DATA FOR THE TASK →
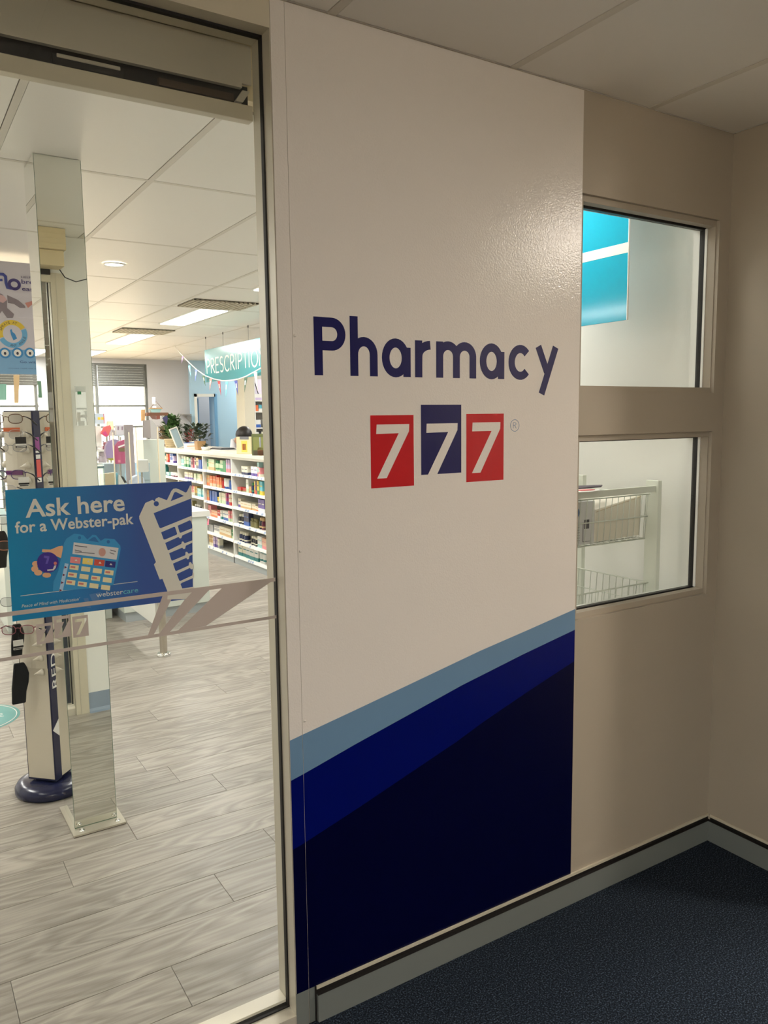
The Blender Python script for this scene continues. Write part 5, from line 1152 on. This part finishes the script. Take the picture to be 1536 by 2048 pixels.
prismthing('magenta_stand', 'magenta arched cosmetics stand with pale outline', 'display', [(232, 928), (228, 908), (230, 892), (237, 883), (249, 879), (251, 892), (252, 927)], 6.6, .04, mat('magenta_card', (178, 66, 110), .5), [('brown_panel', [(238, 903), (237, 896), (250, 895), (250, 903)], mat('bronze_print', (112, 88, 50), .5)), ('pale_band', [(236, 893), (250, 888), (250, 891), (237, 896)], M_PAPER), ('small_label', [(236, 920), (241, 920), (241, 925), (236, 925)], M_PINKP)], foot='pole')
prismthing('tan_carton', 'small tan carton silhouetted low in the window', 'box', [(215, 857), (228, 860), (227, 842), (216, 842)], 8.75, .08, M_TANP, foot='shelf')
prismthing('window_carton', 'grey carton with two dark ovals low in the window', 'box', [(233, 870), (250, 870), (249, 850), (232, 850)], 8.42, .08, mat('grey_lilac', (196, 192, 200), .5), [('oval', [(235, 860), (238, 860), (238, 853), (235, 853)], mat('mauve_print', (130, 104, 120), .5)), ('oval', [(243, 860), (246, 860), (246, 853), (243, 853)], mat('mauve_print', (130, 104, 120), .5))], foot='shelf')
prismthing('stock_pile', 'heap of mauve packaged gifts under the cartons at the window', 'gifts', [(221, 872), (262, 870), (262, 853), (255, 852), (250, 862), (232, 862), (222, 858)], 8.62, .06, mat('mauve_grey', (190, 178, 192), .6), foot='shelf')
prismthing('blue_board', 'pale blue panel below the bright window behind the cabinet', 'board', [(250, 953), (282, 950), (281, 925), (252, 926)], 6.2, .02, mat('pale_sky_board', (176, 214, 240), .4), foot='body')
prismthing('grey_cabinet', 'low grey cabinet behind the glass display case', 'cabinet', [(184, 962), (300, 960), (300, 926), (184, 928)], 6.75, .3, mat('grey_green_cab', (160, 178, 182), .4), foot='body')
mag = [(205, 953, 230, 968, M_TANP, 'tan striped leaflet pack lying left on the display case')]
prismthing('leaflet_pack', 'tan leaflet pack standing just above the top edge of the blue poster', 'leaflets', [(200, 972), (231, 970), (231, 945), (203, 948)], 5.3, .05, M_TANP, [('pink_corner', [(200, 971), (206, 971), (210, 958), (205, 958)], M_PINKP)], foot='riser')
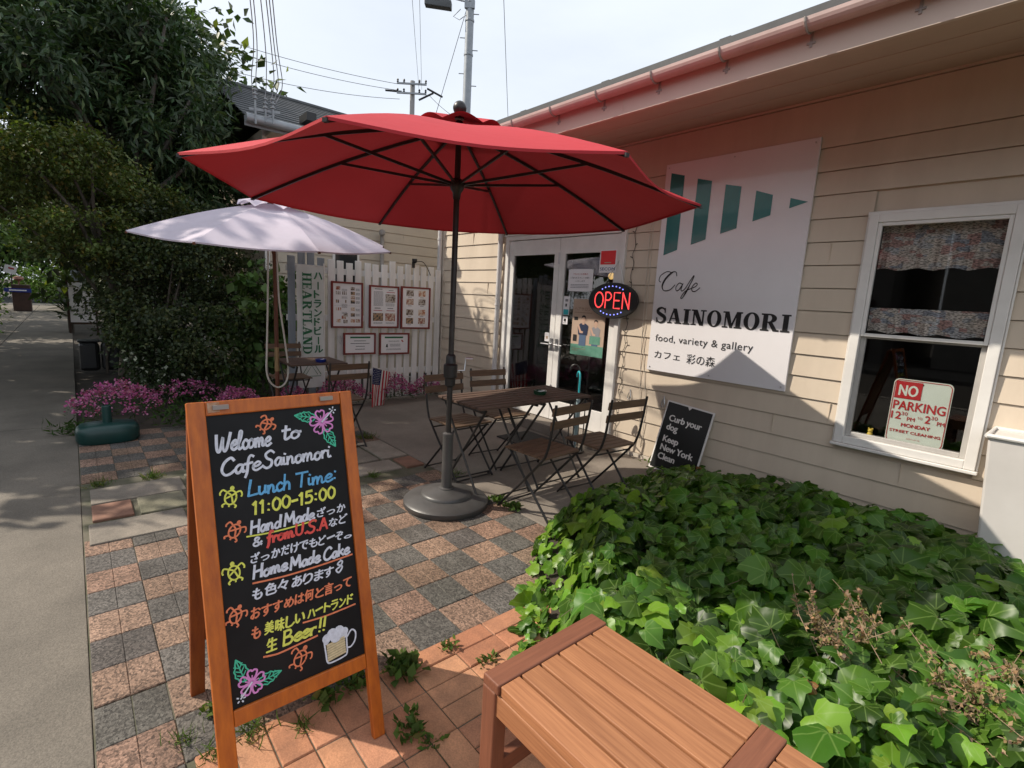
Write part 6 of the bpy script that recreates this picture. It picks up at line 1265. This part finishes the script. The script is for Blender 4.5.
for z, l in ((11.95, .75), (11.5, .75)):
    mb = MB(); c = Vector((-25, 13.95, z)) + Vector((.15, -.13, 0)); mb.bar(c - ax * l, c + ax * l, .07, .08); ca = mb.build('crossarm', M['pole'], p2_); mb = MB()
    for f in (-1, -.55, .55, 1): mb.lathe(c + ax * l * f * .95 + Vector((0, 0, .03)), [(.03, 0), (.06, .04), (.03, .08), (.06, .12), (.03, .18)], 8)
    mb.build('insulators', M['black'], ca)
mb = MB(); mb.tube([(-24.6, 14.1, 11.2), (-24.2, 14.7, 11.6)], .05, 8); mb.tube([(-24.3, 14.4, 11.75), (-23.8, 15.0, 11.4)], .05, 8); mb.tube([(-25.3, 13.5, 11.6), (-25.9, 12.9, 11.65)], .05, 8); mb.build('cable_joints', M['black'], p2_)
def wire(label, a, b_, sag, r=.012, grp='overhead wires'):
    a, b_ = Vector(a), Vector(b_); t = [(a.lerp(b_, f) - Vector((0, 0, sag * 4 * f * (1 - f)))) for f in np.linspace(0, 1, 25)]; mb = MB(); mb.tube(t, r, 5); tag(mb.build('overhead_wire', M['black']), label, 'wire', grp)
wire('overhead wire from the distant pole to the left, top one', (-25.5, 13.35, 11.98), (-27.5, 5.4, 12.1), .15); wire('overhead wire from the distant pole to the left, just below the top one', (-25.6, 13.4, 11.72), (-27.5, 5.2, 11.75), .2); wire('overhead wire from the distant pole to the left, lowest of three', (-25.5, 13.5, 11.3), (-27.5, 5.3, 10.9), .25)
wire('thin wire dropping from the distant pole towards the roof on the right', (-24.4, 14.6, 11.5), (-20.5, 15.3, 9.2), .25); wire('steep wire rising from the distant pole to the top edge, left one', (-24.6, 14.1, 11.7), (-14.9, 8.2, 10.4), .05, .008); wire('steep wire rising from the distant pole to the top edge, right one', (-24.5, 14.2, 11.7), (-14.6, 8.3, 10.3), .05, .008)
wire('steep thin wire right of the steel pole', (-14, 11.4, 7.3), (-4.4, 2.55, 11.8), .02, .008); wire('stay wire running down beside the steel pole', (-12.6, 8.65, 9.2), (-13.4, 8.2, 6.4), .0, .008)
for i, (y0, y1, dz) in enumerate([(1.90, 1.93, 0), (1.93, 1.94, .03), (2.03, 2.0, 0), (2.10, 2.05, .02), (2.13, 2.12, .0), (2.16, 2.2, .06)]):
    names = ['leftmost', 'second', 'third', 'fourth', 'fifth', 'rightmost']; a = Vector((-7.42, y0 , 3.75)); b_ = Vector((-3.6, .82 + .03 * i, 4.1)); pts = cat_rom([a, a + Vector((.10, .05 * (i - 2) * .4, .22)), a.lerp(b_, .35) + Vector((0, .05, .10)), b_], 8)
    mb = MB(); mb.tube(pts, .005, 5); tag(mb.build('service_wire', M['inkgrey']), 'thin service wire rising from the annex eave, %s of six' % names[i], 'wire', 'service wires at the annex eave')

# ================================================================== CAMERA, SKY, SUN
yaw, pitch, roll = R(-48.88), R(9.437), R(3.197)
f_ = Vector((math.sin(yaw) * math.cos(pitch), math.cos(yaw) * math.cos(pitch), -math.sin(pitch))); r_ = Vector((math.cos(yaw), -math.sin(yaw), 0)); u_ = r_.cross(f_)
rr = r_ * math.cos(roll) + u_ * math.sin(roll); uu = -r_ * math.sin(roll) + u_ * math.cos(roll)
cam = bpy.data.cameras.new('camera'); co = bpy.data.objects.new('camera', cam); COL.objects.link(co)
co.matrix_world = Matrix(((rr.x, uu.x, -f_.x, 0), (rr.y, uu.y, -f_.y, 0), (rr.z, uu.z, -f_.z, 1.43), (0, 0, 0, 1)))
cam.sensor_width = 36; cam.lens = 36 * 506.2 / 1024; cam.clip_start = .05; cam.clip_end = 500; SC.camera = co
sun_to = Vector((-.74, -.69, .92)).normalized(); el = math.asin(sun_to.z); az = math.atan2(sun_to.x, sun_to.y)
sl_ = bpy.data.lights.new('sun', 'SUN'); sl_.energy = 4.0; sl_.angle = R(.53); sl_.color = (1.0, .91, .78); so = bpy.data.objects.new('sun', sl_); COL.objects.link(so); so.rotation_euler = (-sun_to).to_track_quat('-Z', 'Y').to_euler(); so.location = (0, 0, 20)
w = bpy.data.worlds.new('World'); SC.world = w; w.use_nodes = True; nt = w.node_tree; bg = nt.nodes['Background']
sk = nt.nodes.new('ShaderNodeTexSky'); sk.sky_type = 'NISHITA'; sk.sun_disc = False; sk.sun_elevation = el; sk.sun_rotation = az; sk.altitude = 0; sk.air_density = 1.0; sk.dust_density = 4.0; sk.ozone_density = 1.0
tc = nt.nodes.new('ShaderNodeTexCoord'); nz = nt.nodes.new('ShaderNodeTexNoise'); nz.inputs['Scale'].default_value = 1.6; nz.inputs['Detail'].default_value = 6
mp = nt.nodes.new('ShaderNodeMapping'); mp.inputs['Scale'].default_value = (1, 1, 3); nt.links.new(tc.outputs['Generated'], mp.inputs[0]); nt.links.new(mp.outputs[0], nz.inputs['Vector'])
mr = nt.nodes.new('ShaderNodeMapRange'); mr.inputs['From Min'].default_value = .35; mr.inputs['From Max'].default_value = .7; mr.inputs['To Min'].default_value = .72; mr.inputs['To Max'].default_value = .95; nt.links.new(nz.outputs['Fac'], mr.inputs[0])
mx = nt.nodes.new('ShaderNodeMix'); mx.data_type = 'RGBA'; mx.inputs[7].default_value = (7.7, 8.25, 9.0, 1); nt.links.new(mr.outputs[0], mx.inputs['Factor']); nt.links.new(sk.outputs[0], mx.inputs[6]); nt.links.new(mx.outputs[2], bg.inputs['Color']); bg.inputs['Strength'].default_value = .10
SC.view_settings.view_transform = 'Standard'; SC.view_settings.look = 'None'; SC.view_settings.exposure = .38; SC.view_settings.gamma = 1
SC.render.engine = 'CYCLES'; SC.cycles.max_bounces = 8; SC.cycles.transparent_max_bounces = 12; SC.cycles.caustics_reflective = False; SC.cycles.caustics_refractive = False; SC.cycles.use_denoising = True
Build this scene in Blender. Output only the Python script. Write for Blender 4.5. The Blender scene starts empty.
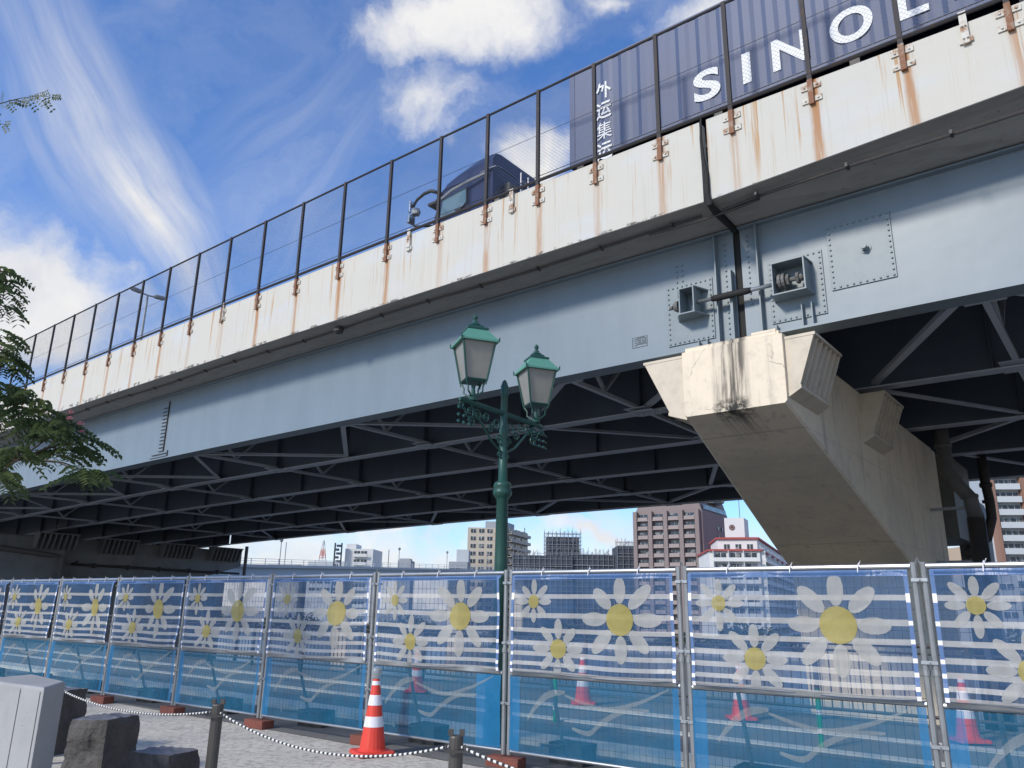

YOUR INSTRUCTIONS → Scan the lines above for "picture", then copy every one that has it.

SOLUTION →
The Blender Python script for this scene continues. Write part 5, from line 1152 on. This part finishes the script. Take the picture to be 1536 by 2048 pixels.
Write part 6 of the bpy script that recreates this picture. It picks up at line 1265. This part finishes the script. The script is for Blender 4.5.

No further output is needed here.